Reproduce the material word for word; the images stay out.

### RAW DATA
BEGIN

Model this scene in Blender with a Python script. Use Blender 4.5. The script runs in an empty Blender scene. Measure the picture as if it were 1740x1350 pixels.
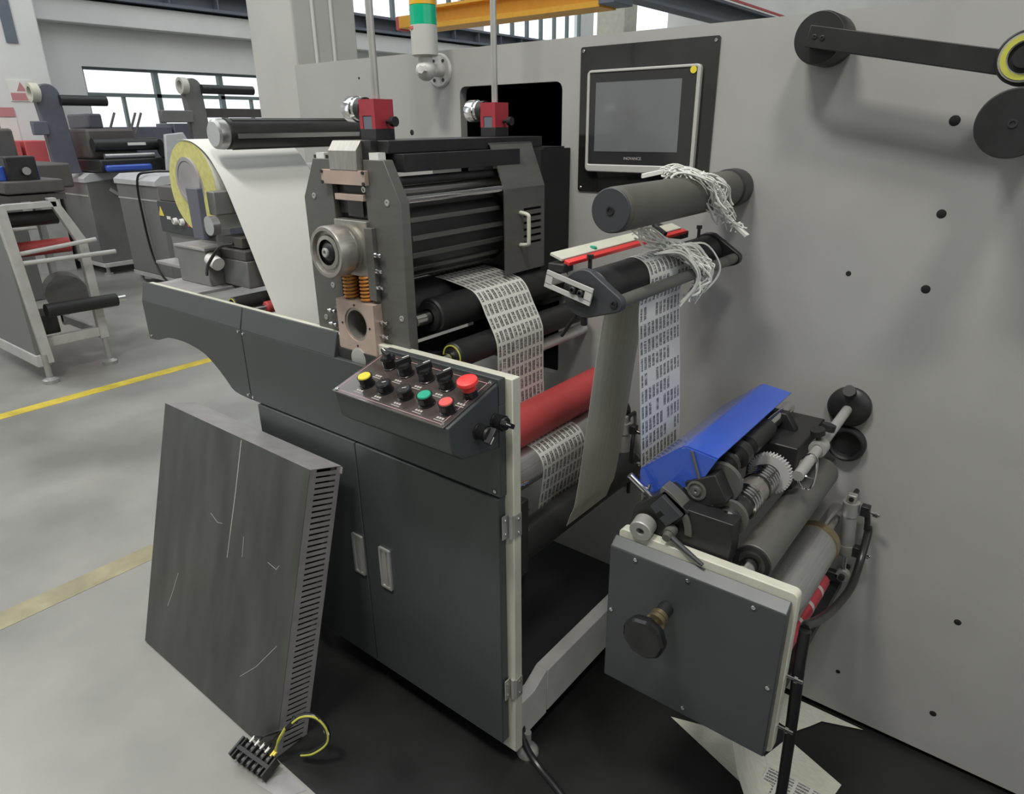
import bpy, math, random
import numpy as np
from mathutils import Vector, Matrix
R = random.Random(7)
S = bpy.context.scene
COL = S.collection
# ------------------------------------------------------------------ camera
cam = bpy.data.cameras.new('camera'); camo = bpy.data.objects.new('camera', cam); COL.objects.link(camo)
CR = Vector((0.784438, 0.620125, -0.010121)); CD = Vector((0.221595, -0.295478, -0.929295)); CF = Vector((-0.579269, 0.726731, -0.369201))
camo.matrix_world = Matrix(((CR.x, -CD.x, -CF.x, 0), (CR.y, -CD.y, -CF.y, 0), (CR.z, -CD.z, -CF.z, 1.6), (0, 0, 0, 1)))
cam.sensor_fit = 'HORIZONTAL'; cam.sensor_width = 36; cam.lens = 36 * 1160.04 / 1740; cam.clip_start = .05; cam.clip_end = 200
S.camera = camo
# ------------------------------------------------------------------ daylight and exposure
W = bpy.data.worlds.new('overcast_daylight'); S.world = W; W.use_nodes = True
bg = W.node_tree.nodes['Background']; bg.inputs[0].default_value = (.95, .98, 1, 1); bg.inputs[1].default_value = 1.5
def area(name, loc, target, sx, sy, power, col=(1, .97, .92)):
    l = bpy.data.lights.new(name, 'AREA'); l.shape = 'RECTANGLE'; l.size = sx; l.size_y = sy; l.energy = power; l.color = col
    o = bpy.data.objects.new(name, l); COL.objects.link(o); o.location = loc
    o.rotation_euler = (Vector(target) - Vector(loc)).to_track_quat('-Z', 'Y').to_euler(); return o
area('high_bay_lamp', (-1.3, -.9, 5.5), (-1.1, 0.4, .5), 1.0, .5, 145)
area('high_bay_lamp', (.8, -.5, 5.6), (.4, .8, 0), .7, .4, 88)
area('high_bay_lamp', (-8.0, 0.5, 5.6), (-8, 0.5, 0), 1.2, .6, 90)
S.view_settings.view_transform = 'Standard'; S.view_settings.look = 'None'; S.view_settings.gamma = 1
S.view_settings.exposure = 0.0; S.view_settings.use_curve_mapping = False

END

### ANSWER BELOW
Model this scene in Blender with a Python script. Use Blender 4.5. The script runs in an empty Blender scene. Measure the picture as if it were 1740x1350 pixels.
import bpy, math, random
import numpy as np
from mathutils import Vector, Matrix
R = random.Random(7)
S = bpy.context.scene
COL = S.collection
# ------------------------------------------------------------------ camera
cam = bpy.data.cameras.new('camera'); camo = bpy.data.objects.new('camera', cam); COL.objects.link(camo)
CR = Vector((0.784438, 0.620125, -0.010121)); CD = Vector((0.221595, -0.295478, -0.929295)); CF = Vector((-0.579269, 0.726731, -0.369201))
camo.matrix_world = Matrix(((CR.x, -CD.x, -CF.x, 0), (CR.y, -CD.y, -CF.y, 0), (CR.z, -CD.z, -CF.z, 1.6), (0, 0, 0, 1)))
cam.sensor_fit = 'HORIZONTAL'; cam.sensor_width = 36; cam.lens = 36 * 1160.04 / 1740; cam.clip_start = .05; cam.clip_end = 200
S.camera = camo
# ------------------------------------------------------------------ daylight and exposure
W = bpy.data.worlds.new('overcast_daylight'); S.world = W; W.use_nodes = True
bg = W.node_tree.nodes['Background']; bg.inputs[0].default_value = (.95, .98, 1, 1); bg.inputs[1].default_value = 1.5
def area(name, loc, target, sx, sy, power, col=(1, .97, .92)):
    l = bpy.data.lights.new(name, 'AREA'); l.shape = 'RECTANGLE'; l.size = sx; l.size_y = sy; l.energy = power; l.color = col
    o = bpy.data.objects.new(name, l); COL.objects.link(o); o.location = loc
    o.rotation_euler = (Vector(target) - Vector(loc)).to_track_quat('-Z', 'Y').to_euler(); return o
area('high_bay_lamp', (-1.3, -.9, 5.5), (-1.1, 0.4, .5), 1.0, .5, 145)
area('high_bay_lamp', (.8, -.5, 5.6), (.4, .8, 0), .7, .4, 88)
area('high_bay_lamp', (-8.0, 0.5, 5.6), (-8, 0.5, 0), 1.2, .6, 90)
S.view_settings.view_transform = 'Standard'; S.view_settings.look = 'None'; S.view_settings.gamma = 1
S.view_settings.exposure = 0.0; S.view_settings.use_curve_mapping = False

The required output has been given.